Temos ainda os reinos da ficção científica, do realismo fantástico e de diversos outros gêneros que pertencem ao guarda-chuva da fantasia, definido pelo Dr. Flavio García como uma validação para “[…] a hesitação (Todorov), a ambiguidade (Furtado), a incerteza (Bèssiere), enfim, a dúvida frente ao fenômeno insólito que é necessária ao fantástico”. As reflexões que se encaixem nesse campo de estudos é o que espero desta editoria e de suas produções, que podem se apresentar na forma de artigos (não precisam ser inéditos), análises fílmicas, entrevistas, críticas, ensaios, notícias, colunas, vídeos, etc. Meu desejo é que possamos contribuir ativamente com o trabalho de tantos expoentes que se dedicam a pensar esse modo narrativo (como se compreende o fantástico hoje) no Brasil. O maior nome segue sendo, sem dúvidas, o de Laura Cànepa, da UAM – uma das professoras responsáveis pela aprovação, neste ano, do inédito Seminário Temático de estudos do horror e do insólito pela Sociedade Brasileira de Estudos de Cinema e Audiovisual. Fica aqui a minha promessa, então, de manter aberta em bem mais de uma fresta as portas da editoria para os autores e autoras que se proponham a pensar cinema e estudos do insólito de forma apaixonada e autoral. Suas produções serão apreciadas por este Observatório e, se apresentarem questões como essas que eu resumi acima (ou outras que eu sequer imagino que possam existir – me surpreendam), veiculadas em nosso site sem moralismos na revisão ou coisa parecida.

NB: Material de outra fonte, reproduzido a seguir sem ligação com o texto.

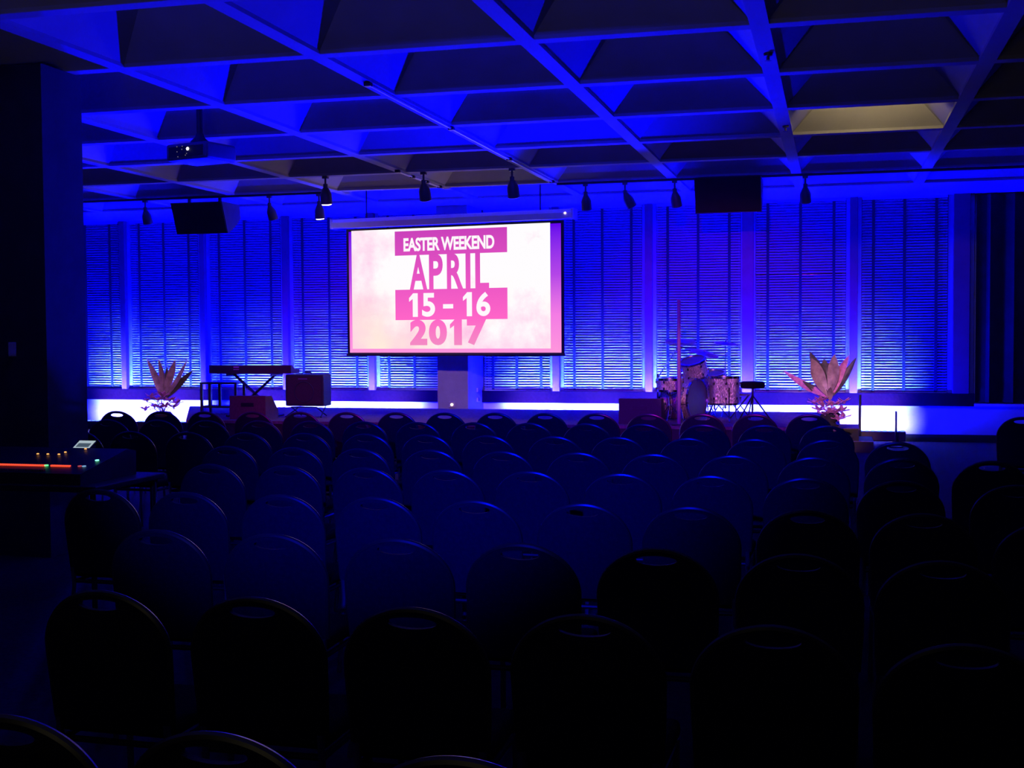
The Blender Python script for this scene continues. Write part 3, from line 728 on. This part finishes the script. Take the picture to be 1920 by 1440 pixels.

Em seu manifesto anti-100 anos do cinema, Jonas Mekas propõe que “a verdadeira história do cinema é uma história invisível: história de amigos se reunindo e fazendo aquilo que eles amam”. O realizador vanguardista se referia à produção de filmes quando escrevera essas palavras. Considerando, todavia, o pensamento crítico sobre as obras como um processo tão importante quanto a sua feitura (eu estou no grupo dos que consideram, pelo menos), além de deixar portas abertas me comprometo também a fazer da nova editoria um espaço de união à novos olhares. Se escrita em si é uma tarefa na maior parte das vezes solitária, as conversas animadas nos bares que levam a ela certamente não podem ser. Espero que vibremos dividindo a mesa na próxima vitória de um longa do insólito ficcional em Cannes! E, como forma de não desencorajá-los a viverem os momentos solitários com igual intensidade, peço licença para ser um tanto cafona e citar uma fala de um dos grandes filmes nacionais (pelo menos para mim), O Menino e o Vento. No seu clímax, o engenheiro-protagonista da trama decide se defender diante do tribunal dizendo, em conclusão: “Senhor, juiz, envergonho-me de ter sido obrigado a contar, em um ambiente impróprio para que me acreditem, coisas que parecem inverossímeis. Um crime é um crime, e impõe respeito, e a narrativa e o juízo de uma aventura com o vento há de parecer coisa inventada e absurda. Mas essa é a verdade simples, direta, intensa como eu a vivi. Não sei se ela me incrimina ou me absolve, mas contei tudo exatamente como aconteceu, ou minha memória guardou. Procurei relatar tudo, sem a vergonha que certos detalhes quase infantis naturalmente trazem.”
Será uma honra conhecê-los, meus amigos.